Draughtbuster vents low, and 100mm core-drilled vents high in the bathroom and kitchen and hall with fronts siliconed on, sorted them. Bathrooms need somewhere for the air to get in from the rest of the house, so the bottom of the door got a trim.
Better class properties and tenants, and pre-installed washer/dryers from a rental co also removed the problem. In one of the HMOs the vent had sticky tape over it and the results were showing - out she went, deposit docked.

Saying it's the landlord's responsibility to insulate, when the building construction won't allow it, are the dribblings of a dimwit nosenothing.
The tenant has to be responsibile for themselves.
 
Draughtbuster vents low, and 100mm core-drilled vents high in the bathroom and kitchen and hall with fronts siliconed on, sorted them.
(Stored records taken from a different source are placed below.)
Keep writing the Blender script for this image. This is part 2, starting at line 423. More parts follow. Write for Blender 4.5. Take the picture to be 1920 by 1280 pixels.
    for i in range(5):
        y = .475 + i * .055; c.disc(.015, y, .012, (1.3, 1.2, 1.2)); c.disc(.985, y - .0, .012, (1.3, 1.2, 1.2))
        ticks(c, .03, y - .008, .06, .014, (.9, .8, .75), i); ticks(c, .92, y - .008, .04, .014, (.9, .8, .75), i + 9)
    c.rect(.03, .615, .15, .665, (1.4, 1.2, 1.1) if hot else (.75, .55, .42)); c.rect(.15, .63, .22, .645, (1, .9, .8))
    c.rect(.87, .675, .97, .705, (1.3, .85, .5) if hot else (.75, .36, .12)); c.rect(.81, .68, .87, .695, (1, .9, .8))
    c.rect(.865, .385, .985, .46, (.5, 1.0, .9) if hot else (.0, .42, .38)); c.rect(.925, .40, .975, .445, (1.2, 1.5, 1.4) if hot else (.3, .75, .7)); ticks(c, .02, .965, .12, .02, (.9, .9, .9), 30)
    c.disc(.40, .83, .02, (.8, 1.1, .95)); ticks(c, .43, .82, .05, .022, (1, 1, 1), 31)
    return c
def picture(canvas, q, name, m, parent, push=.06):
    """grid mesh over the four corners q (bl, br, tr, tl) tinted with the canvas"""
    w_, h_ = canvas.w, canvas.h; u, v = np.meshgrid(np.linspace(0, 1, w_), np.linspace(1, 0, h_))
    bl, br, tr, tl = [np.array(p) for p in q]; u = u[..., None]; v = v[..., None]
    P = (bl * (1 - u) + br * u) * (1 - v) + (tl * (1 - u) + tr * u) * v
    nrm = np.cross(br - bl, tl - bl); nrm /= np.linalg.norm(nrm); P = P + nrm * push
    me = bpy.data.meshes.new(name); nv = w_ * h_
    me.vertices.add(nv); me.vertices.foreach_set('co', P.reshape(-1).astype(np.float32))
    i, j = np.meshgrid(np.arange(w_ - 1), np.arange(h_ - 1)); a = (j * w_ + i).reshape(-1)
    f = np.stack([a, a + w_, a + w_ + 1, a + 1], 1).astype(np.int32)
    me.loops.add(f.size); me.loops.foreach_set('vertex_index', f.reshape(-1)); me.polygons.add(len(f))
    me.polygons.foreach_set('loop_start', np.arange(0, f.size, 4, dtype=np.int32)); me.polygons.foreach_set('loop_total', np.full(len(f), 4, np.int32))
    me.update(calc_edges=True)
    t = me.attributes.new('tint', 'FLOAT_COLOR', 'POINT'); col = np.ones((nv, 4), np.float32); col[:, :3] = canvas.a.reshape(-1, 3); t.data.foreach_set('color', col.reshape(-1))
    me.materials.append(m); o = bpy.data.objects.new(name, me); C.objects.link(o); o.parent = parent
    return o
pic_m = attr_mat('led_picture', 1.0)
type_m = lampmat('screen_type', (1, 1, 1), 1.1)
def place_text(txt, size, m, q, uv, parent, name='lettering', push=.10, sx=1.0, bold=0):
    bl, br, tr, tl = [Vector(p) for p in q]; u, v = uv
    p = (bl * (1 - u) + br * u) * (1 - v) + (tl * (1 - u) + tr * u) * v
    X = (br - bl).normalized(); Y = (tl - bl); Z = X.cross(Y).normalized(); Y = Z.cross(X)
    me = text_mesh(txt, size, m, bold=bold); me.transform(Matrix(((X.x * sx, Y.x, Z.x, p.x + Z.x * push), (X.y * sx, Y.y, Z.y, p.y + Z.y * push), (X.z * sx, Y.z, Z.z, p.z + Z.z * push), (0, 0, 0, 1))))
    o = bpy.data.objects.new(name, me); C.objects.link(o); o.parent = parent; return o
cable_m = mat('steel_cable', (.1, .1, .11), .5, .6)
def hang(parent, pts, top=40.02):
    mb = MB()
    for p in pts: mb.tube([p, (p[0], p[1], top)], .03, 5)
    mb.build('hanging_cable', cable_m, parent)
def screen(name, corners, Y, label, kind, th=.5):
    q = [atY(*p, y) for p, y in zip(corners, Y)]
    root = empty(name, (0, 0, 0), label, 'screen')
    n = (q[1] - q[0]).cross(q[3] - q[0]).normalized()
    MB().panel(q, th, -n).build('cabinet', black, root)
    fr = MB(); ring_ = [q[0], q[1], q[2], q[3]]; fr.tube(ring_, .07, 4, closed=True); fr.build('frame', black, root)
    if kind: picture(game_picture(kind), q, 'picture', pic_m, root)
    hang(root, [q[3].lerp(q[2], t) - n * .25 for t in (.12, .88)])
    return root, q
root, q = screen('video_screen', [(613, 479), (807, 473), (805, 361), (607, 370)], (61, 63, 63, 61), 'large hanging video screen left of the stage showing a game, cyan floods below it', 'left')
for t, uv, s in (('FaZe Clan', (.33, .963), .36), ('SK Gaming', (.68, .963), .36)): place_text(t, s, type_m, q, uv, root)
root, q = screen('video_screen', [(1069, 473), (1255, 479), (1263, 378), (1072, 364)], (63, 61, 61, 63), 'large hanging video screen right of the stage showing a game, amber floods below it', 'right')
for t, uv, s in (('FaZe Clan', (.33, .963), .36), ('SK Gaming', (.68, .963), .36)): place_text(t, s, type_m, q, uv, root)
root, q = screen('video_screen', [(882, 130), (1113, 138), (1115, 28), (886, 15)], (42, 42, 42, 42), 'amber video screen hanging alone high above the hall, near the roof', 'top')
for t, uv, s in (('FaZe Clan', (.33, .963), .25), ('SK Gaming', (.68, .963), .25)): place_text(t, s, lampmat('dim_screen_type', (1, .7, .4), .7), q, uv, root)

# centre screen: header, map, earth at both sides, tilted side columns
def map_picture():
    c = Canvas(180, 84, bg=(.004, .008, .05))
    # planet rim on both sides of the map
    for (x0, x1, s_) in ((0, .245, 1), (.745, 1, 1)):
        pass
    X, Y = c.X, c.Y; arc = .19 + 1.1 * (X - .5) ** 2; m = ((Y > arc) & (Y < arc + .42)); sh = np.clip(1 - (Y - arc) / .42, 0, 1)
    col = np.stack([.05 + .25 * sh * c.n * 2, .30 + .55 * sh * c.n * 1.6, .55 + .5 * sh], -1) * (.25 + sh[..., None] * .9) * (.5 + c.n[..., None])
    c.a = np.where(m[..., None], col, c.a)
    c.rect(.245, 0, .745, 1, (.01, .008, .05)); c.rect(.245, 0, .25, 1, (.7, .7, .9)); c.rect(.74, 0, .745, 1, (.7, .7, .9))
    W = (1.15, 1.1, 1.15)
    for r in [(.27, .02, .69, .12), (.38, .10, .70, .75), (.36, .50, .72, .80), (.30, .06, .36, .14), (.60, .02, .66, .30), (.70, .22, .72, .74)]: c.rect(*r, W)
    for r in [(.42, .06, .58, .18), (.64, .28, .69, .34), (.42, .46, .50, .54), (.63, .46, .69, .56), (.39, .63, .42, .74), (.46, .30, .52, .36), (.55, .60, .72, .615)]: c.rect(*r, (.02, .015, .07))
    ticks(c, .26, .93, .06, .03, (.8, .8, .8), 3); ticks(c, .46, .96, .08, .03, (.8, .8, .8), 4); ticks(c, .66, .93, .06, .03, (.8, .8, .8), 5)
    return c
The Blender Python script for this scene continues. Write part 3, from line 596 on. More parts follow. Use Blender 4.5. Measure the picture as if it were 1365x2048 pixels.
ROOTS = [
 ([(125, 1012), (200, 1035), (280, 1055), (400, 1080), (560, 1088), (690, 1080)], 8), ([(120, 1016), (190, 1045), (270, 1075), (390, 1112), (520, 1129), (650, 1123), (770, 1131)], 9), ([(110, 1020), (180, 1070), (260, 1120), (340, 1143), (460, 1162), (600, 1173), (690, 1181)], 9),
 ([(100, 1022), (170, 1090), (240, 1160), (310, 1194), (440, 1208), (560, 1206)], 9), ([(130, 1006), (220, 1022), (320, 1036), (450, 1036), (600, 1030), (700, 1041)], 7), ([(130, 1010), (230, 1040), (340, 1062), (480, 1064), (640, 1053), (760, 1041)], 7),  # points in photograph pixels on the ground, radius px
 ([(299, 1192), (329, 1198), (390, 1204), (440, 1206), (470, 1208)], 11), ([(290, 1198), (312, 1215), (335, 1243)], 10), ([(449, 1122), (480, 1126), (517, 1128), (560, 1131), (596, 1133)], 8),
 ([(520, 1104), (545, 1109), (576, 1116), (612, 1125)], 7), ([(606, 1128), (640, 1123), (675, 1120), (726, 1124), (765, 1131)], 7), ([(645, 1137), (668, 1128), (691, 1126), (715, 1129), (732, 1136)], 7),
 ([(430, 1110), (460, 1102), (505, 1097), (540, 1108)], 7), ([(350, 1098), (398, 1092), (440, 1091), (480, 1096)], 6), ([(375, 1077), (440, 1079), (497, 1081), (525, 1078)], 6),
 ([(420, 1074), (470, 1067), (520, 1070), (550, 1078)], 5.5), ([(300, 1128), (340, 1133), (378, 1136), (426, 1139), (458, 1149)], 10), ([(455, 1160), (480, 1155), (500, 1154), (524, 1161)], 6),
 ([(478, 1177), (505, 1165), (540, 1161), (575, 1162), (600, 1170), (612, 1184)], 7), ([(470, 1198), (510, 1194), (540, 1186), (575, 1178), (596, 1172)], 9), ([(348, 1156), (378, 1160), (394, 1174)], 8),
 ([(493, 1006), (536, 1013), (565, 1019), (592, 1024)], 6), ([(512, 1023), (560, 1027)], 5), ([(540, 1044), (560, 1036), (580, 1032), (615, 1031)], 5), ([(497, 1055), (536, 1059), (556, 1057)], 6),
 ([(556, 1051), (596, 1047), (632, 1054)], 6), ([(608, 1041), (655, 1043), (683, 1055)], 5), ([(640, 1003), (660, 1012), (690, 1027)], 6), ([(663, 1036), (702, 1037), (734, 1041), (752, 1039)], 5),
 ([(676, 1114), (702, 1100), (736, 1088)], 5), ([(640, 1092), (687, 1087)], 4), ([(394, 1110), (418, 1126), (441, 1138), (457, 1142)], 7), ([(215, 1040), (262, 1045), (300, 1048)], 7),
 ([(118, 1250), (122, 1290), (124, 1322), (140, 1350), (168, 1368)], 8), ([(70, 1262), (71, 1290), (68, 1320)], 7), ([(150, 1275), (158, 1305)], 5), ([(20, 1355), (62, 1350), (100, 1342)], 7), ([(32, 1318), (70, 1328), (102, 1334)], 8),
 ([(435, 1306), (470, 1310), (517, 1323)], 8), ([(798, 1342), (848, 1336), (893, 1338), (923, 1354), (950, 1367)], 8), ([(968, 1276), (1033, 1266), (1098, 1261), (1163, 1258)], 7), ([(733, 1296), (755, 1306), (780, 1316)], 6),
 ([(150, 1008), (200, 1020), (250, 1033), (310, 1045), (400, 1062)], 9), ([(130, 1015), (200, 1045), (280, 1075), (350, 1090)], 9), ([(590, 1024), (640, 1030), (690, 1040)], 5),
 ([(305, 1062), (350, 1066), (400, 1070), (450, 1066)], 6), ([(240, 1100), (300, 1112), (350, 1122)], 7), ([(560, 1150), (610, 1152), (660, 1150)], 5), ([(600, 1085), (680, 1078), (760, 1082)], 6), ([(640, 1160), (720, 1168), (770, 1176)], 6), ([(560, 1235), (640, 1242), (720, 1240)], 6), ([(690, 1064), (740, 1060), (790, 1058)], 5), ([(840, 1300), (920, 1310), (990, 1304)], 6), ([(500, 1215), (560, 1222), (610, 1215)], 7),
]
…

Bathrooms need somewhere for the air to get in from the rest of the house, so the bottom of the door got a trim.
Better class properties and tenants, and pre-installed washer/dryers from a rental co also removed the problem.
All of that can be the sign of a proactive landlord, not all are like that though.
 
All of that can be the sign of a proactive landlord, not all are like that though.
Actions of a landlord to DEFEND against tenant who takes no responsibility for their own living conditions and sees themselves as "entitled", to the detriment of said landlord.

So the tenant needs to use heating provided and open the bloody window - same result, all is OK. Llord can make it easier for the tenant, but the answer still lies with the tenant.

Tenant has $hitty ar$e - Landlord blamed..... Tenant uses curtains because Llord's initial loo paper supply has run out - Landlord blamed for squalid conditions. OK I made that up, but...
I have seen a fire started in the middle of a floor. Not mine, but that's the mentality of some. (Hint, it's fine in a mud hut.)
 
So the tenant needs to use heating provided and open the bloody window - same result, all is OK
What if the bathroom has no window or working fan (no fan in the kitchen either) and despite the tenants reporting it the landlord does nothing? That's a ventilation problem that the landlord is responsible for.
 
Few props down this way have had insulation installed that has caused massive problems with damp / damage to the building
I think that may be cavity wall style. I have hung around on forums with builders around and recollect a comment that some form or the other invalidated building insurance. It read in the fashion that the terms had been changed.

LOL Me 1911 house, cavity wall, no ties - good, some vent may be rendered over, blue brick damp course. Add cavity wall insulation? Are you kidding. Ask some builders if they would do it with any cavity wall and it's not hard to find more experienced ones that say no,

Modern builds have a vapour barrier behind what ever they are skinned with. Keeps moisture out of the insulation and the house.

Roofs, Same forum. People going into the loft and finding it all rather wet. This might be down to the use of an inapropriate vapour barrier for a while under the tiles and adding insulation. When I reroofed our property I asked them to add a vent but suspect the roofer would have done it anyway.